Задул ветер. Он дует сильно, с редкими. Очень резкими вспышками-порывами. Верхняя часть поверхности пустыни поднялась в воздух. В воздухе пыль от горизонта до горизонта, уходящая далеко ввысь к бесцветному небу, к блеклому пятну бесцветного солнца. За этой пыльной атмосферой негреющее солнце светит холодно, как луна. Песок везде: на зубах, в волосах, в ботинках, в спальном мешке. Пыль. Песчаная пыль. Она режет глаза, сечет блошиными укусами лицо, руки. От нее нет спасения. Она везде. Хочется залезть в мешок, закутаться и забыть о ней. Но в мешке тоже песок. Ветер закручивает песок и колючки сухих пустынных растений в спиральные вихревые столбы, и эти столбы быстро передвигаются по ровной поверхности уэдов. Они чернеют у горизонта и кажется, что они подпирают серое мглистое небо. Температура резко упала и даже днем стоит чуть выше нуля. Ночью палатку ставить нельзя — сорвет. Спим под кочками, заслоняющими хоть немного от ветра. Спим, закопавшись в ледяной песок, — там хоть нет ветра. Спим в двух спальных мешках, закутав голову одеялом.

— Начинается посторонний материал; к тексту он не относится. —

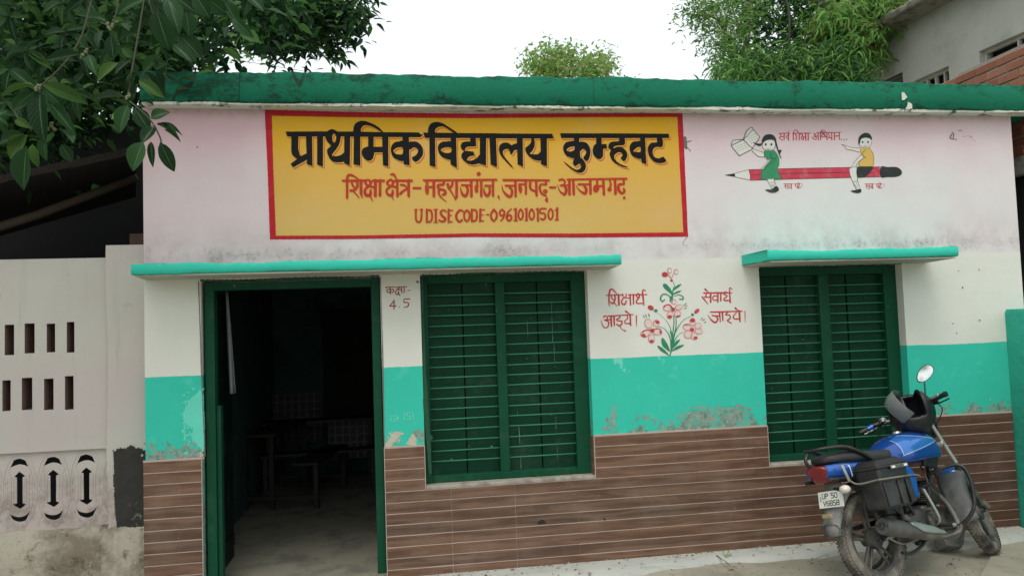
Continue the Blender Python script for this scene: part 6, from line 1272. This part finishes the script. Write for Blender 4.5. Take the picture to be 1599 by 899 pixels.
GLY = {'U':[(0,1,0,.2,.2,0,.8,0,1,.2,1,1)], 'P':[(0,0,0,1,.8,1,1,.85,1,.6,.8,.5,0,.5)], '5':[(.95,1,.05,1,.05,.55,.75,.55,1,.4,1,.15,.8,0,.05,0)], '0':[(.2,0,.8,0,1,.2,1,.8,.8,1,.2,1,0,.8,0,.2,.2,0)],
       'V':[(0,1,.5,0,1,1)], '6':[(.95,1,.3,1,0,.75,0,.2,.2,0,.8,0,1,.2,1,.4,.8,.55,0,.55)], '8':[(.2,0,.8,0,1,.15,1,.4,.8,.52,.2,.52,0,.4,0,.15,.2,0),(.2,.52,0,.65,0,.85,.2,1,.8,1,1,.85,1,.65,.8,.52)]}
mb = MB()
def glyph(ch, x, y, w_, h_, t_):
    for pl in GLY[ch]:
        q = [(x+pl[i]*w_, y+pl[i+1]*h_) for i in range(0, len(pl), 2)]
        for k_, ((xa,ya),(xb,yb)) in enumerate(zip(q[:-1], q[1:])):
            L_ = math.hypot(xb-xa, yb-ya)+1e-9; ux, uy = (xb-xa)/L_*t_/2, (yb-ya)/L_*t_/2; z = .0024+.00008*k_
            mb.add([(xa-ux+uy,ya-uy-ux,z),(xb+ux+uy,yb+uy-ux,z),(xb+ux-uy,yb+uy+ux,z),(xa-ux-uy,ya-uy+ux,z)], [(0,1,2,3)])
for ch, x in zip('UP50', (-.066,-.038,.008,.036)): glyph(ch, x, .007, .019, .031, .0055)
for ch, x in zip('V6858', (-.062,-.035,-.008,.019,.046)): glyph(ch, x, -.040, .019, .031, .0055)
part(mb, 'lettering', 'plateink', NP, smooth=False)
mb = MB(); mb.box(-.086,-.076,-.012,.022,.0022,.0026); M['ind'] = pm('small_grey_print', (0.22,0.26,0.27), 0.5); part(mb, 'country_mark', 'ind', NP, smooth=False)
mb = MB(); mb.box(-.385,-.368,-.055,.020,.487,.511); part(mb, 'reflector', 'amber', bevel=.003)
# indicators
for s_ in (-1,):
    ID = empty('indicator', parent=MC)
    T([(-.29,s_*.06,.655),(-.31,s_*.14,.650)], .013, 'stalk', 'bplast', ID)
    mb = MB(); mb.loft([[(x0+r*math.cos(a)*1.35, s_*y, .648+r*math.sin(a)) for a in np.linspace(0,6.283,17)[:-1]] for x0, y, r in ((-.315,.135,.018),(-.318,.15,.027),(-.322,.175,.028),(-.325,.195,.020),(-.326,.202,.008))]); part(mb, 'lens', 'clear', ID, ang=70)
# side box on its carrier
SBX = empty('side_box', parent=MC); SBX['label'] = 'black dusty side box with a pale strip under its lid'
def rbox(mb, x0,x1,y0,y1,z0,z1, tx=0, ty=0):
    mb.hexa([(x0+tx,y0+ty,z0),(x1-tx,y0+ty,z0),(x1-tx,y1-ty,z0),(x0+tx,y1-ty,z0),(x0,y0,z1),(x1,y0,z1),(x1,y1,z1),(x0,y1,z1)])
mb = MB(); rbox(mb, -.195,.100,-.350,-.165,.485,.755,.012,.010); part(mb, 'box_body', 'bplast', SBX, bevel=.016)
mb = MB(); mb.hexa([(-.202,-.357,.752),(.107,-.357,.752),(.107,-.160,.752),(-.202,-.160,.752),(-.165,-.315,.795),(.07,-.315,.795),(.07,-.185,.795),(-.165,-.185,.795)]); mb.box(-.204,.109,-.359,-.158,.735,.753); part(mb, 'lid', 'bplast', SBX, bevel=.010)
for x, w_ in ((-.185,.105),(-.045,.055),(.040,.050)):
    mb = MB(); mb.box(x, x+w_, -.3575, -.345, .500, .655); part(mb, 'rib', 'bplast', SBX, bevel=.005)
mb = MB(); mb.box(-.085,.095,-.366,-.3591,.722,.748); part(mb, 'latch_strip', 'gplast', SBX, bevel=.002)
for x in (-.075, .050):
    mb = MB(); mb.box(x, x+.035, -.3675, -.3662, .728, .742); part(mb, 'label', 'plate', SBX, smooth=False)
T([(-.22,-.10,.80),(-.222,-.165,.79),(-.222,-.172,.72)], .004, 'bracket', 'steel', SBX)
mb = MB(); mb.hexa([(-.262,-.166,.69),(-.242,-.166,.69),(-.242,-.161,.69),(-.262,-.161,.69),(-.268,-.146,.80),(-.248,-.146,.80),(-.248,-.141,.80),(-.268,-.141,.80)]); part(mb, 'bracket', 'steel', SBX, smooth=False)
T([(-.255,-.16,.70),(-.25,-.22,.665),(-.225,-.34,.672),(-.20,-.368,.672),(.10,-.368,.662),(.18,-.36,.645),(.26,-.20,.66)], .0065, 'carrier_rod', 'pipe', SBX)
# fork, front fender, handlebar
for s_ in (-1,1):
    FK = empty('fork', parent=MC); st(FK)
    T([(1.225,s_*.080,.33),(1.06,s_*.080,.66)], .022, 'lower_tube', 'engine', FK, 12); T([(1.06,s_*.085,.66),(.885,s_*.085,1.00)], .016, 'upper_tube', 'steel', FK, 12)
    T([(1.24,s_*.105,.30),(1.225,s_*.085,.36)], .026, 'axle_clamp', 'engine', FK, 10)
mb = MB(); rings = []
for i in range(26):
    a = rad(38+150*i/25); r = .335+.012*math.sin(math.pi*i/25); wd = .070*(0.72+.28*math.sin(math.pi*min(1,(i+2)/24))); c = (1.24+r*math.cos(a), .30+r*math.sin(a)); u_ = (math.cos(a), math.sin(a))
    rings.append([(c[0]-u_[0]*.055, -wd, c[1]-u_[1]*.055),(c[0]-u_[0]*.015, -wd, c[1]-u_[1]*.015),(c[0]+u_[0]*.008,-wd*.72,c[1]+u_[1]*.008),(c[0]+u_[0]*.018,0,c[1]+u_[1]*.018),(c[0]+u_[0]*.008,wd*.72,c[1]+u_[1]*.008),(c[0]-u_[0]*.015, wd, c[1]-u_[1]*.015),(c[0]-u_[0]*.055, wd, c[1]-u_[1]*.055)])
mb.loft([[ (p_[0], p_[1]*1.45, p_[2]) for p_ in r_] for r_ in rings[12:]], closed_ring=False, cap=False); o = part(mb, 'front_fender', 'gplast', ang=60, steer=True); sm = o.modifiers.new('t','SOLIDIFY'); sm.thickness = .004
mb = MB(); mb.loft([[tuple(np.array(p_)*1.0+np.array([0,0,.006])*1) for p_ in r_] for r_ in rings[:15]], closed_ring=False, cap=False); o = part(mb, 'fender_front', 'blue', ang=60, steer=True); sm = o.modifiers.new('t','SOLIDIFY'); sm.thickness = .004
mb = MB(); rings2 = []
for i in range(8):
    a = rad(98+58*i/7); r = .362; c = (1.24+r*math.cos(a), .30+r*math.sin(a)); wd = .05-.02*abs(i-3)/4; rings2.append([(c[0],y_,c[1]-abs(y_)*.25) for y_ in (-wd,-wd*.5,0,wd*.5,wd)])
HB = empty('handlebar', parent=MC); st(HB)
T([(.655,-.27,1.105),(.71,-.20,1.100),(.82,-.13,1.07),(.855,-.06,1.035),(.86,0,1.03),(.855,.06,1.035),(.82,.13,1.07),(.75,.22,1.085),(.71,.31,1.055)], .011, 'bar', 'steel', HB, 10, 6)
for s_ in (-1,1):
    gx = -.045 if s_ < 0 else 0; gy = .035 if s_ < 0 else 0; gz_ = .028 if s_ < 0 else 0
    T([(.740+gx*.6,s_*.235+gy,1.083+gz_*.4),(.690+gx,s_*.345+gy,1.065+gz_)], [.0185,.0175], 'grip', 'bplast', HB, 12); T([(.690+gx,s_*.345+gy,1.065+gz_),(.684+gx,s_*.360+gy,1.062+gz_)], [.021,.019], 'grip_end', 'bplast', HB, 12)
    T([(.78+gx,s_*.20+gy,1.080),(.80+gx,s_*.26+gy,1.065),(.765+gx,s_*.35+gy,1.05+gz_*.5)], [.008,.006,.005], 'lever', 'bplast' if s_ < 0 else 'steel', HB, 8)
    mb = MB(); mb.loft([[(.762-.45*(q-.20)+.023*math.cos(a), s_*q, 1.086-.2*(q-.2)+.023*math.sin(a)) for a in np.linspace(0,6.283,11)[:-1]] for q in (.185,.19,.228,.233)]); part(mb, 'switch_block', 'bplast', HB, ang=40)
    T([(.77,s_*.22,1.07),(.90,s_*.20,1.02),(.96,s_*.08,.92),(.92,0,.80)], .004, 'cable', 'tube', HB, 6)
T([(.730,.258,1.080),(.712,.296,1.072)], .0205, 'grip_band', 'blue', HB, 12)
mb = MB(); mb.box(.835,.925,-.10,.10,.985,1.010); mb.box(.90,.965,-.10,.10,.80,.825); mb.box(.862,.905,-.045,-.02,1.01,1.055); mb.box(.862,.905,.02,.045,1.01,1.055); part(mb, 'fork_yoke', 'steel', HB, bevel=.004)
MR = empty('mirror', parent=MC); st(MR)
T([(.775,-.17,1.09),(.775,-.175,1.16),(.795,-.205,1.245)], .0055, 'mirror_stem', 'tube', MR, 8)
# the mirror head, tilted, glass towards the rider
mb = MB(); mc = Vector((.795,-.235,1.300)); nx_ = Vector((-0.90,-0.30,-0.15)).normalized(); uy = Vector((.60,-1.0,.75)); uy = (uy-nx_*uy.dot(nx_)).normalized(); ux_ = uy.cross(nx_)
def disc(off, sc): return [tuple(mc+nx_*off+ux_*(.044*sc*math.cos(a)*(1+.15*math.sin(a)))+uy*(.078*sc*math.sin(a))) for a in np.linspace(0,6.283,25)[:-1]]
mb.loft([disc(-.028,.35), disc(-.020,.85), disc(-.006,1.02), disc(.002,1.0), disc(.003,.93)]); part(mb, 'mirror_shell', 'bplast', MR, ang=50)
mb = MB(); mb.add(disc(.0035,.92), [tuple(range(24))]); part(mb, 'mirror_glass', 'mirror', MR, smooth=False)
for pts_ in ([(.73,.20,1.09),(.80,.22,1.13),(.90,.14,1.08),(.93,.05,.98)], [(.74,.17,1.07),(.84,.20,1.02),(.93,.12,.93),(.90,.03,.80)], [(.72,-.16,1.09),(.84,-.20,1.12),(.93,-.12,1.05),(.94,-.04,.95)], [(.70,.24,1.08),(.76,.27,1.02),(.84,.20,.96),(.88,.08,.86)]): T(pts_, .0042, 'cable', 'tube', HB, 6)
mb = MB(); mb.lathe([(0,-.016),(.017,-.016),(.019,.0),(.017,.016),(0,.016)], (.775,.19,1.098), 'y', 14); mb.box(.745,.80,.165,.185,1.085,1.115); part(mb, 'clutch_bracket', 'steel', HB, bevel=.003)
mb = MB(); mb.box(.71,.76,-.215,-.18,1.09,1.118); part(mb, 'brake_bracket', 'bplast', HB, bevel=.004)
# headlamp cowl and meter
mb = MB(); mb.loft([[(x, hy*math.cos(a), z+hz*math.sin(a)) for a in np.linspace(0,6.283,21)[:-1]] for x, z, hy, hz in ((.90,1.00,.05,.05),(.92,1.0,.10,.10),(.98,.98,.115,.125),(1.03,.96,.10,.10),(1.05,.95,.085,.085))]); part(mb, 'headlamp_cowl', 'bplast', HB, ang=60)
mb = MB(); mb.loft([[(x, .07*sc*math.cos(a), 1.07+.045*sc*math.sin(a)+dz) for a in np.linspace(0,6.283,17)[:-1]] for x, sc, dz in ((.905,.8,0),(.915,1,0),(.95,1,.0),(.965,.8,-.01))]); part(mb, 'meter', 'bplast', HB, ang=50)
for x, y, z, r in ((.02,-.14,.30,.014),(.02,-.155,.30,.008),(.30,-.125,.44,.008),(.62,-.125,.42,.007),(.44,-.125,.43,.007),(.25,-.12,.60,.009),(.34,-.12,.24,.008),(.60,-.12,.25,.007)):
    mb = MB(); mb.lathe([(0,-.008),(r,-.008),(r,.006)], (x,y,z), 'y', 6); part(mb, 'bolt', 'steel', ang=30)
T([(.0,-.13,.30),(.12,-.135,.24),(.30,-.13,.24),(.44,-.15,.25)], .005, 'brake_rod', 'steel', k=6)
T([(.20,-.10,.55),(.28,-.135,.48),(.33,-.13,.40)], .014, 'breather_hose', 'tube', k=8)
mb = MB(); mb.lathe([(0,-.05),(.026,-.05),(.028,.03),(0,.03)], (.33,-.09,.47), 'z', 16); part(mb, 'starter_motor', 'engine', ang=40)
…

Костер развести нельзя — его моментально разносит. Едим холодные консервы. Пьем виски, чтобы согреваться. Проклятая ледяная пустыня Сахара!

* * *

Фабриес в Алжире второй год без семьи. Он очень скучает по жене и шестилетней дочке. Проезд в родную Тулузу очень дорог. После лекций в университете домой идти не хочется. Дома пусто. Неуютно. Вот и просиживает он в университете за микроскопом с раннего утра до позднего вечера. Как ни проходишь вечером мимо — все в его кабинете горит свет.

Сегодня я спросил у Фабриеса, вытаскивавшего из полевого рюкзака пригоршни вишневых гранатов, для чего ему столько? Он замялся, а потом ответил: «Видите ли, месье Закруткин, я всегда привожу дочке красивые камни из экспедиции. И сейчас тоже мне не хочется нарушать эту маленькую традицию». Он помолчал. Потом добавил, вздохнув: «Скучаю я по ней и по жене. Сильно скучаю».